- **Given information**
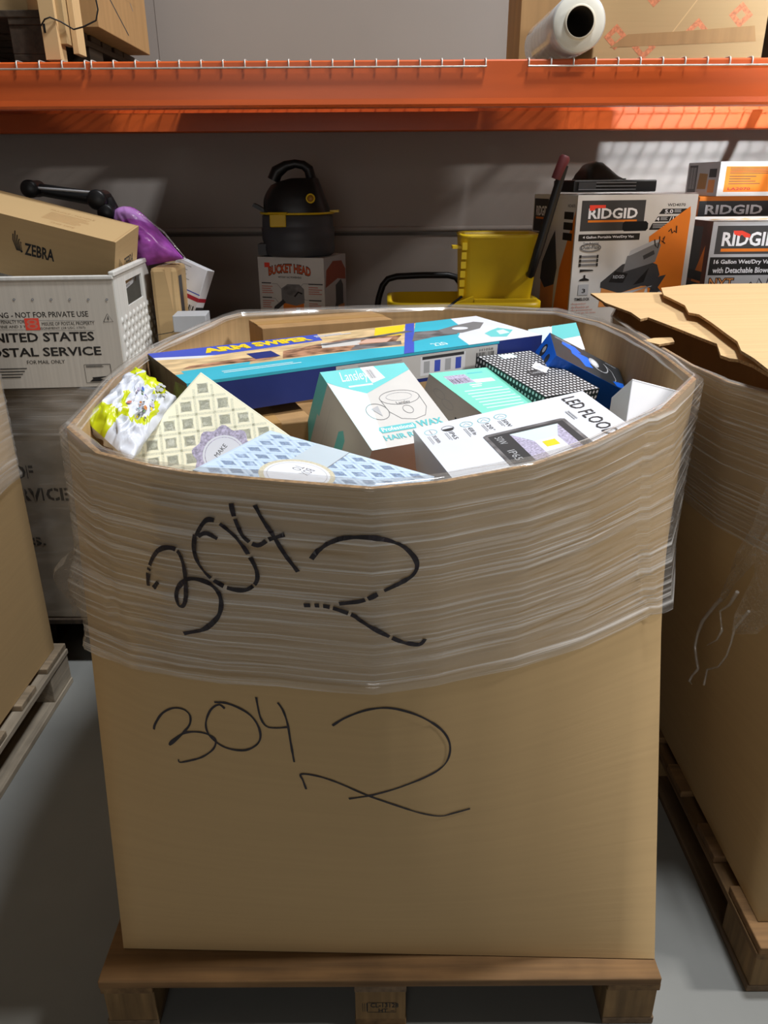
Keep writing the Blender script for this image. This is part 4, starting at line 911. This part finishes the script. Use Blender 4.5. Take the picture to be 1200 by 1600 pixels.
def p_wd(F):
    f = F['front']; g = .0
    f.rect(0, 0, 1, 1, OFFW); logo(f, .035, .765, .56, .965, .095, .50, .845, .915); f.poly([(.10, .935), (.10, .9), (.14, .9), (.15, .915), (.23, .915), (.23, .935)], REDST)
    f.poly([(.385, .775), (.385, .81), (.4, .825), (.58, .825), (.60, .81), (.60, .775), (.585, .76), (.4, .76)], HOLE)
    f.rect(.03, .70, .54, .745, BLACK); f.text('4 Gallon Portable Wet/Dry Vac', .065, .712, .49, .733, WHITE, .02)
    f.text('WD4070', .745, .92, .90, .94, BLACK, .02)
    f.poly([(.68, .87), (.71, .905), (.925, .905), (.90, .87)], BLACK); f.text('5.0', .73, .874, .80, .90, WHITE, .02); f.small(.81, .877, .87, .9, 3, LTG)
    f.poly([(.65, .82), (.675, .855), (.89, .855), (.865, .82)], BLACK); f.text('4', .665, .825, .69, .85, WHITE, .02); f.small(.7, .826, .76, .85, 3, LTG); f.text('/15', .775, .824, .85, .852, WHITE, .02)
    f.poly([(.61, .765), (.635, .81), (.86, .81), (.83, .765)], BLACK); f.small(.64, .772, .82, .803, 3, LTG, .4)
    f.poly([(.945, .92), (.955, .86), (.955, .02), (.70, .02), (.62, .72)], ORANGE)
    vac_picture(f, .25, .24, .56, .46, CHAR, ORANGE2, True)
    f.ring(.135, .655, .085, .025, .004, MIDG); f.text('Dual-Flex', .06, .645, .21, .672, CHAR, .01); f.text('Tug-A-Long', .07, .675, .2, .692, CHAR, .01)
    for k in range(3): y = .595 - .028 * k; f.rect(.055, y - .007, .2, y + .007, MIDG); f.rect(.05, y - .011, .068, y + .011, BLACK); f.rect(.195, y - .011, .21, y + .011, BLACK)
    f.poly([(.065, .49), (.065, .51), (.17, .505), (.18, .497), (.1, .495)], BLACK); f.poly([(.065, .43), (.15, .43), (.145, .44), (.115, .45), (.115, .47), (.1, .47), (.1, .45), (.07, .44)], BLACK)
    f.rect(.065, .33, .15, .405, LTG); f.text('3', .095, .345, .125, .375, BLACK, .03); f.text('TIMELOCK', .04, .292, .17, .312, BLACK, .03)
    for k in range(4): f.text(('Acquisition', 'de flexible et', 'du poussieres', 'portatif de 15 litres')[k], .02, .262 - .022 * k, .14 + .03 * k, .278 - .022 * k, REDTX)
    f.line([(.67, .70), (.68, .66), (.705, .64), (.715, .69), (.71, .72)], .004, BLACK); f.line([(.74, .70), (.755, .72), (.745, .68), (.765, .67), (.73, .69)], .003, BLACK); f.line([(.78, .75), (.8, .77), (.815, .74), (.83, .755), (.85, .74), (.845, .79)], .004, BLACK)
    l = F['left']; l.rect(0, 0, 1, 1, OFFW); logo(l, .02, .74, .36, .97, .07, .34, .85, .92); l.rect(.02, .68, .36, .73, BLACK); l.poly([(.98, .9), (.98, 0), (.6, 0), (.72, .5)], ORANGE)
    l.poly([(.3, .08), (.3, .5), (.46, .66), (.58, .72), (.62, .5), (.62, .1), (.46, .04)], ORANGE2); l.poly([(.28, .4), (.3, .52), (.46, .68), (.56, .76), (.66, .5), (.62, .38), (.4, .34)], CHAR)
    for k in range(3): l.rect(.74, .84 - .07 * k, .94, .89 - .07 * k, BLACK)
    l.text('WD4070', .8, .92, .96, .94, BLACK)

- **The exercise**
Repeat the listing in full and exactly. Leave any pictures out.

- **Solution for this exercise**
Keep writing the Blender script for this image. This is part 4, starting at line 911. This part finishes the script. Use Blender 4.5. Take the picture to be 1200 by 1600 pixels.
def p_wd(F):
    f = F['front']; g = .0
    f.rect(0, 0, 1, 1, OFFW); logo(f, .035, .765, .56, .965, .095, .50, .845, .915); f.poly([(.10, .935), (.10, .9), (.14, .9), (.15, .915), (.23, .915), (.23, .935)], REDST)
    f.poly([(.385, .775), (.385, .81), (.4, .825), (.58, .825), (.60, .81), (.60, .775), (.585, .76), (.4, .76)], HOLE)
    f.rect(.03, .70, .54, .745, BLACK); f.text('4 Gallon Portable Wet/Dry Vac', .065, .712, .49, .733, WHITE, .02)
    f.text('WD4070', .745, .92, .90, .94, BLACK, .02)
    f.poly([(.68, .87), (.71, .905), (.925, .905), (.90, .87)], BLACK); f.text('5.0', .73, .874, .80, .90, WHITE, .02); f.small(.81, .877, .87, .9, 3, LTG)
    f.poly([(.65, .82), (.675, .855), (.89, .855), (.865, .82)], BLACK); f.text('4', .665, .825, .69, .85, WHITE, .02); f.small(.7, .826, .76, .85, 3, LTG); f.text('/15', .775, .824, .85, .852, WHITE, .02)
    f.poly([(.61, .765), (.635, .81), (.86, .81), (.83, .765)], BLACK); f.small(.64, .772, .82, .803, 3, LTG, .4)
    f.poly([(.945, .92), (.955, .86), (.955, .02), (.70, .02), (.62, .72)], ORANGE)
    vac_picture(f, .25, .24, .56, .46, CHAR, ORANGE2, True)
    f.ring(.135, .655, .085, .025, .004, MIDG); f.text('Dual-Flex', .06, .645, .21, .672, CHAR, .01); f.text('Tug-A-Long', .07, .675, .2, .692, CHAR, .01)
    for k in range(3): y = .595 - .028 * k; f.rect(.055, y - .007, .2, y + .007, MIDG); f.rect(.05, y - .011, .068, y + .011, BLACK); f.rect(.195, y - .011, .21, y + .011, BLACK)
    f.poly([(.065, .49), (.065, .51), (.17, .505), (.18, .497), (.1, .495)], BLACK); f.poly([(.065, .43), (.15, .43), (.145, .44), (.115, .45), (.115, .47), (.1, .47), (.1, .45), (.07, .44)], BLACK)
    f.rect(.065, .33, .15, .405, LTG); f.text('3', .095, .345, .125, .375, BLACK, .03); f.text('TIMELOCK', .04, .292, .17, .312, BLACK, .03)
    for k in range(4): f.text(('Acquisition', 'de flexible et', 'du poussieres', 'portatif de 15 litres')[k], .02, .262 - .022 * k, .14 + .03 * k, .278 - .022 * k, REDTX)
    f.line([(.67, .70), (.68, .66), (.705, .64), (.715, .69), (.71, .72)], .004, BLACK); f.line([(.74, .70), (.755, .72), (.745, .68), (.765, .67), (.73, .69)], .003, BLACK); f.line([(.78, .75), (.8, .77), (.815, .74), (.83, .755), (.85, .74), (.845, .79)], .004, BLACK)
    l = F['left']; l.rect(0, 0, 1, 1, OFFW); logo(l, .02, .74, .36, .97, .07, .34, .85, .92); l.rect(.02, .68, .36, .73, BLACK); l.poly([(.98, .9), (.98, 0), (.6, 0), (.72, .5)], ORANGE)
    l.poly([(.3, .08), (.3, .5), (.46, .66), (.58, .72), (.62, .5), (.62, .1), (.46, .04)], ORANGE2); l.poly([(.28, .4), (.3, .52), (.46, .68), (.56, .76), (.66, .5), (.62, .38), (.4, .34)], CHAR)
    for k in range(3): l.rect(.74, .84 - .07 * k, .94, .89 - .07 * k, BLACK)
    l.text('WD4070', .8, .92, .96, .94, BLACK)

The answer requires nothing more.